Exit

We will be your in-house counsel and handle all legal matters, including your exit. 


Legal Requirements

A successful merger or acquisition requires experienced negotiation and extensive due diligence.  

How We Help

Operations  We will handle the daily legal needs of your company.  We’ll draft and review contracts, ensure you’re complying with industry regulations and all applicable laws, protect your trademark(s), and oversee corporate governance.

Taxes  Our in-house CPA will make bookkeeping a breeze and make sure all taxes are timely filed.    

Strategy  We will advise you on best practices to run your company and prepare for your exit.   

Negotiation  We will zealously advocate to ensure the best deal for your startup.

Legal Documents We will draft and review all deal documents, including the Purchase Agreement.

Due Diligence  We will assist you in complying with all due diligence requests and prepare disclosure schedules.

Taxes  Our CPA will review the tax consequences of your sale and manage IRS filing requirements.  

Frequently Asked Questions

Q: What Are The Rounds of Funding?

A: While the lines between the rounds have blurred over the years, the general path is

  • Friends and Family Round
  • Seed Round
  • Series A
  • Series B

Q: What Is Convertible Debt?

A: Convertible debt is a type of security issued by startups when raising capital in their seed round.

Q: What Is Convertible Equity?

A: In a convertible equity agreement, an investor receives the right to purchase stock in a future equity round (when one occurs) subject to certain parameters set in the agreement. The most common form of convertible equity is the “SAFE”. SAFE stands for a “simple agreement for future equity”. It was authored by Y Combinator lawyer Carolynn Levy and published as a simple replacement for convertible notes.

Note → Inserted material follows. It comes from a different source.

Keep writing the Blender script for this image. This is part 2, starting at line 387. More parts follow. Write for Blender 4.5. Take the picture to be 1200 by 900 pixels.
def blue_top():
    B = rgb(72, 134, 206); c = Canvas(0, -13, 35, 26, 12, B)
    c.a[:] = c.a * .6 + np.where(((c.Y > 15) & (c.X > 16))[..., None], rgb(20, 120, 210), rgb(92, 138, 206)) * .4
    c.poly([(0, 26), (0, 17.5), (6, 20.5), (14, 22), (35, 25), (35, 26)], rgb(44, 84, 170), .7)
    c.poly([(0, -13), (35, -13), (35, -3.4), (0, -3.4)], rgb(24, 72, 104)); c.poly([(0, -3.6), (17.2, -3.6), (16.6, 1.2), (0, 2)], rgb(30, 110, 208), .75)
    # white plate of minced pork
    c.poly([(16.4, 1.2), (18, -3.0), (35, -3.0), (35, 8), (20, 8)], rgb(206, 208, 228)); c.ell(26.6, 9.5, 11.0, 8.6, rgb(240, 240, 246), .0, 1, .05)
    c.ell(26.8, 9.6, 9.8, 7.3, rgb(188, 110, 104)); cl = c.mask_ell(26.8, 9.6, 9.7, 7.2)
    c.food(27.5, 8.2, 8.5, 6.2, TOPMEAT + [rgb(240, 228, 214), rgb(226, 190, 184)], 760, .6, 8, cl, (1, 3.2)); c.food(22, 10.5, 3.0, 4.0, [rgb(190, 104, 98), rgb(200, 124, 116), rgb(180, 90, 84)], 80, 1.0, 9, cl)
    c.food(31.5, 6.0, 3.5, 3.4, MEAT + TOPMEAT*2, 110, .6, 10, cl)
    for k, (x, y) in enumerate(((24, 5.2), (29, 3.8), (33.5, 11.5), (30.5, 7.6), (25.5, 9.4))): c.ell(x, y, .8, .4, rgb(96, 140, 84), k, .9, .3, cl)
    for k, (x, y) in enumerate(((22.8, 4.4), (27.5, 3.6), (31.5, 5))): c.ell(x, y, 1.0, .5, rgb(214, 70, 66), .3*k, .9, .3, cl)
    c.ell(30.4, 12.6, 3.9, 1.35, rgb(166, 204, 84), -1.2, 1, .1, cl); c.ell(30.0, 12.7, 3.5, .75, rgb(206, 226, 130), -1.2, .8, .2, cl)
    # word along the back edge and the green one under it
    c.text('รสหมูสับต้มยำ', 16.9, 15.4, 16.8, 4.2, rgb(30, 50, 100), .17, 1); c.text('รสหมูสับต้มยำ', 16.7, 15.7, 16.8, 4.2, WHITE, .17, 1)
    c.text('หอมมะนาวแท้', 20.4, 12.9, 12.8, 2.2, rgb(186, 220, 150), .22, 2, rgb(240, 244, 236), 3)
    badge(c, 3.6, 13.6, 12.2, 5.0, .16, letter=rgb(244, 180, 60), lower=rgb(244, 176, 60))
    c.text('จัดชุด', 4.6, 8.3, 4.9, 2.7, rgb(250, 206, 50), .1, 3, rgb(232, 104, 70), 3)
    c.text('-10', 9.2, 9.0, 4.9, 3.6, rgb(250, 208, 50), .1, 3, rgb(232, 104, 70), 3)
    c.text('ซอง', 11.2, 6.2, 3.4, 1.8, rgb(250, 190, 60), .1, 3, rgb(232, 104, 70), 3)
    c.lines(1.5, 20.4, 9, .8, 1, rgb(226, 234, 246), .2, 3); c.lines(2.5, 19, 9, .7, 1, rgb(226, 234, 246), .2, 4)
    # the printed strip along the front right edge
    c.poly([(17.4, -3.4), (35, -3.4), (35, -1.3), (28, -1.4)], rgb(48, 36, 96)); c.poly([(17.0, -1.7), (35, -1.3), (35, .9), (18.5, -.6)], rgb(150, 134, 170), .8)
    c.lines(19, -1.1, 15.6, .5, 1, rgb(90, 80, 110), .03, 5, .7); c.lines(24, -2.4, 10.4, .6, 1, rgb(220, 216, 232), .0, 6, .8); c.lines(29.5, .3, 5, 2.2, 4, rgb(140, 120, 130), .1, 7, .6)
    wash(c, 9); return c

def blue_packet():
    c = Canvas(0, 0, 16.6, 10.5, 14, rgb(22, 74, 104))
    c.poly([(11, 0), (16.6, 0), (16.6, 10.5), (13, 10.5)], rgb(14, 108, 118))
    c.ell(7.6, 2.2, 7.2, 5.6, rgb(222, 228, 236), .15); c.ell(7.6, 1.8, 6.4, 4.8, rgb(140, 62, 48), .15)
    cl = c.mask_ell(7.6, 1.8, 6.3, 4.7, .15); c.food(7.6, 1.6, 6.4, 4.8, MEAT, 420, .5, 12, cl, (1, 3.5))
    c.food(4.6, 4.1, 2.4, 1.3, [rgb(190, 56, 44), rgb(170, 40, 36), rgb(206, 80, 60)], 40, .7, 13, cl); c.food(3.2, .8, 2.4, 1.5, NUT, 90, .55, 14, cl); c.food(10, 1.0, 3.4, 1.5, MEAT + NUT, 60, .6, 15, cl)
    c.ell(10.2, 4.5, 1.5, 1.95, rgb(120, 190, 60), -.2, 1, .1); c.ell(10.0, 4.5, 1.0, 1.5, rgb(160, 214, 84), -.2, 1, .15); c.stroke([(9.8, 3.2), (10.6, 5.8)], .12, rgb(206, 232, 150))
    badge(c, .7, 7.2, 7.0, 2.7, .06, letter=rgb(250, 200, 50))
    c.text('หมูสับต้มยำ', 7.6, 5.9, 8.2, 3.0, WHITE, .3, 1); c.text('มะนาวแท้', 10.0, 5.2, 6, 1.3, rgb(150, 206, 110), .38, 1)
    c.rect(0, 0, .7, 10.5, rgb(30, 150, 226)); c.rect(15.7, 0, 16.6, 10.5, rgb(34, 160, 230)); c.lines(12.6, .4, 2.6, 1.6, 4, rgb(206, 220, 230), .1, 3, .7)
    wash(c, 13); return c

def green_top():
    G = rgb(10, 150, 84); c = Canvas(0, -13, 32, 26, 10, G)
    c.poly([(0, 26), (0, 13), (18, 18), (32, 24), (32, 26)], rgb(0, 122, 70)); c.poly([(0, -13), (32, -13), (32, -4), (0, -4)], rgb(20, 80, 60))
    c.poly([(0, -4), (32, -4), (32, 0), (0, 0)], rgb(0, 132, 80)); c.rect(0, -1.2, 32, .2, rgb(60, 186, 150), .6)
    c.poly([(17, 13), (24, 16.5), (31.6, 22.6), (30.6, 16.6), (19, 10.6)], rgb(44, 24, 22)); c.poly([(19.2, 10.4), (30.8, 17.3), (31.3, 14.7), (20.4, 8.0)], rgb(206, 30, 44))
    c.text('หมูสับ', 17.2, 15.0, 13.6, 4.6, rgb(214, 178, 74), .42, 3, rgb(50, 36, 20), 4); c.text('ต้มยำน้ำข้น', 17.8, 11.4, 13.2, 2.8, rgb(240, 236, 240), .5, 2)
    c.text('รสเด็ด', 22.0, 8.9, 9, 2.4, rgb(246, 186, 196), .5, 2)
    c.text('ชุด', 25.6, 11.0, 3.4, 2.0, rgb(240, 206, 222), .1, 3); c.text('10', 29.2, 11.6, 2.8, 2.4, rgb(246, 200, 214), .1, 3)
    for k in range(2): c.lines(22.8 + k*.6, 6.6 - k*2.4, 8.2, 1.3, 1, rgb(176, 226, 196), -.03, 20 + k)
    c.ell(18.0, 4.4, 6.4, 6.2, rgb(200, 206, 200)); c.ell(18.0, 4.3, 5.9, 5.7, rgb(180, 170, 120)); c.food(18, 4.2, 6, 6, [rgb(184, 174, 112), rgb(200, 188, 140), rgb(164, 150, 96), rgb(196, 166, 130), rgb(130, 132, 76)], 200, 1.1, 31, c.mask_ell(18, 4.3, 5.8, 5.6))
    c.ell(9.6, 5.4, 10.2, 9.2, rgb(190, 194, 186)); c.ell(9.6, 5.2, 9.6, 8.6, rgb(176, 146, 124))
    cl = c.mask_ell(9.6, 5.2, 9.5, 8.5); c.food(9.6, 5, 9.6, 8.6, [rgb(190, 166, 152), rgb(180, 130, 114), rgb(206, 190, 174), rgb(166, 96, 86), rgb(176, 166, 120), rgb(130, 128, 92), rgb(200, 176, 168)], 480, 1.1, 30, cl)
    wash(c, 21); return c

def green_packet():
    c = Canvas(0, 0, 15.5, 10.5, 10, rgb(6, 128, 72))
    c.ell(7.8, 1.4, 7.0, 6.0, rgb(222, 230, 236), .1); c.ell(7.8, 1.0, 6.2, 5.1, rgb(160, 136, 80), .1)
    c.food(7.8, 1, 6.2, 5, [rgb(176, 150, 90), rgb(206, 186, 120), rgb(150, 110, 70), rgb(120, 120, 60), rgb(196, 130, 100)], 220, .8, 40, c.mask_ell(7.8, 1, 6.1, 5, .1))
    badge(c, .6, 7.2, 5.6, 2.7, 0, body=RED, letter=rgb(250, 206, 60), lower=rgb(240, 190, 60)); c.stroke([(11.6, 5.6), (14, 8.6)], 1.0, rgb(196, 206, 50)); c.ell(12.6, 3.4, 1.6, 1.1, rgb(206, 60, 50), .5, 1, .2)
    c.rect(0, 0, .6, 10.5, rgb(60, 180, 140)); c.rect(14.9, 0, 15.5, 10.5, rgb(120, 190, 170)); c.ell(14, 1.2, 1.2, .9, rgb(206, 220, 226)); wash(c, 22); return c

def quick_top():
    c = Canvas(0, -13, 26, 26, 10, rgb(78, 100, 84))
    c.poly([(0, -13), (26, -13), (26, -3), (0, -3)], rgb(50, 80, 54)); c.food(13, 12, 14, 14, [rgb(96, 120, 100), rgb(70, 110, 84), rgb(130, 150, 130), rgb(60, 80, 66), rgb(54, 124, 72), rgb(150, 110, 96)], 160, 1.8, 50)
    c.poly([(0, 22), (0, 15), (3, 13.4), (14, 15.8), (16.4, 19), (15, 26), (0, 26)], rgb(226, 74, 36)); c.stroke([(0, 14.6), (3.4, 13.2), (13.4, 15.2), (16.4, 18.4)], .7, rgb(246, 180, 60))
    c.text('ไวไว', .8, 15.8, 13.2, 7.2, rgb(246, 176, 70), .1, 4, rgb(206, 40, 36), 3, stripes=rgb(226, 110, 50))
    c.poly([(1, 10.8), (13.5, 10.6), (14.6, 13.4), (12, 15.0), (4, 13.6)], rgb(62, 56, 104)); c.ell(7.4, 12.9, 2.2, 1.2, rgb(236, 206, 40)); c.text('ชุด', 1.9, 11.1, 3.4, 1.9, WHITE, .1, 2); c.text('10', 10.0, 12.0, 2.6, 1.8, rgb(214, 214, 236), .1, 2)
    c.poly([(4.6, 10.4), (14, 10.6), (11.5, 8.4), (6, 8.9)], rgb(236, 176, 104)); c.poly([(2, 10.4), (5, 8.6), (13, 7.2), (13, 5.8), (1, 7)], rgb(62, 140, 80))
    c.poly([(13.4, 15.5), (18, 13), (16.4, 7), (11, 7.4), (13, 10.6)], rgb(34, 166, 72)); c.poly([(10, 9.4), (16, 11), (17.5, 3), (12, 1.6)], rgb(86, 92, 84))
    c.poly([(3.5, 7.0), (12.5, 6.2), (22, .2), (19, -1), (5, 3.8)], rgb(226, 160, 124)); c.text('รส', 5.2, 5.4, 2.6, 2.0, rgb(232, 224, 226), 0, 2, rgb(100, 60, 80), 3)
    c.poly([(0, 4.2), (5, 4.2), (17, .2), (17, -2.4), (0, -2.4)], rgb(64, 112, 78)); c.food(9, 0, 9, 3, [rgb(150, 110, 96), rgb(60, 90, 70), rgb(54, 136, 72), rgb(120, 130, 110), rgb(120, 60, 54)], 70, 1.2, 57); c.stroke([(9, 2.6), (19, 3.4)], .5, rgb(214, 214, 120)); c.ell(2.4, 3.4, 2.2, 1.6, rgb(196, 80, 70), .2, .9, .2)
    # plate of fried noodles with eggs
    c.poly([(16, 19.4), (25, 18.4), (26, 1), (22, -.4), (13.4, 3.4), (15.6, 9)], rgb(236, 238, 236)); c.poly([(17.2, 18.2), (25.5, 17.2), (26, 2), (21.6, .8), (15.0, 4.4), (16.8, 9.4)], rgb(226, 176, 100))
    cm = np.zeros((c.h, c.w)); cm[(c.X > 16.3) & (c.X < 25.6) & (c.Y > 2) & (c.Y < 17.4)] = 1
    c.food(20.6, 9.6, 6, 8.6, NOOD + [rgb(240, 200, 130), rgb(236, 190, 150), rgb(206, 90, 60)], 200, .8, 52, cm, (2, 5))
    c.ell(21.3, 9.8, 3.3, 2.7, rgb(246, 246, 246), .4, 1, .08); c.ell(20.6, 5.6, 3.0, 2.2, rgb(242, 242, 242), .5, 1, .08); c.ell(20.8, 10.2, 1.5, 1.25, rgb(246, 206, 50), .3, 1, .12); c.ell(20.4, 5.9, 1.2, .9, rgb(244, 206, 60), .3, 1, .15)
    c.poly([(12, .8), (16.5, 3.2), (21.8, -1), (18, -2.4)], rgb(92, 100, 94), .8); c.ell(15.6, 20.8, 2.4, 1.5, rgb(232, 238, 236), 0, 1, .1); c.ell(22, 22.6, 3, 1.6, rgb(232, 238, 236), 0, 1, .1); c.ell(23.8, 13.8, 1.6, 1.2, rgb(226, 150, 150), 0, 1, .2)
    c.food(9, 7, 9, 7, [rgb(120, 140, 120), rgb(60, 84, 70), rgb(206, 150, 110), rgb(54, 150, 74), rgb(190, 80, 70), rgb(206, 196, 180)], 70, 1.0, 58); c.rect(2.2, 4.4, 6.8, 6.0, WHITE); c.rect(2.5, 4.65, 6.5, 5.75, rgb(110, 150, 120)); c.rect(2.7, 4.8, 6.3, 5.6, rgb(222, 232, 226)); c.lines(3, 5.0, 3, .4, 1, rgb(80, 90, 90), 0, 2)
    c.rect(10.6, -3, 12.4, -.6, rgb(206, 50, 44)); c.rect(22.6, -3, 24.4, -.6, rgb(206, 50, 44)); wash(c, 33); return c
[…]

In practice, a SAFE enables a startup company and an investor to accomplish the same general goal as a convertible note, without the startup incurring debt.

Q: How is valuation determined?

A:  The short answer is that valuation is determined by the amount of money an investor is willing to invest for the percentage of ownership they are seeking.  Please remember, a lower valuation from a more reputable investor may be better for your company in the long run.

Q: What Is Preferred Stock?

A: Preferred stock is most commonly issued when a startup receives VC funding. Preferred stock provides certain economic and control rights and protections not given to the holders of common stock. Founders may also be issued preferred stock, but it's not as common and may not be advisable.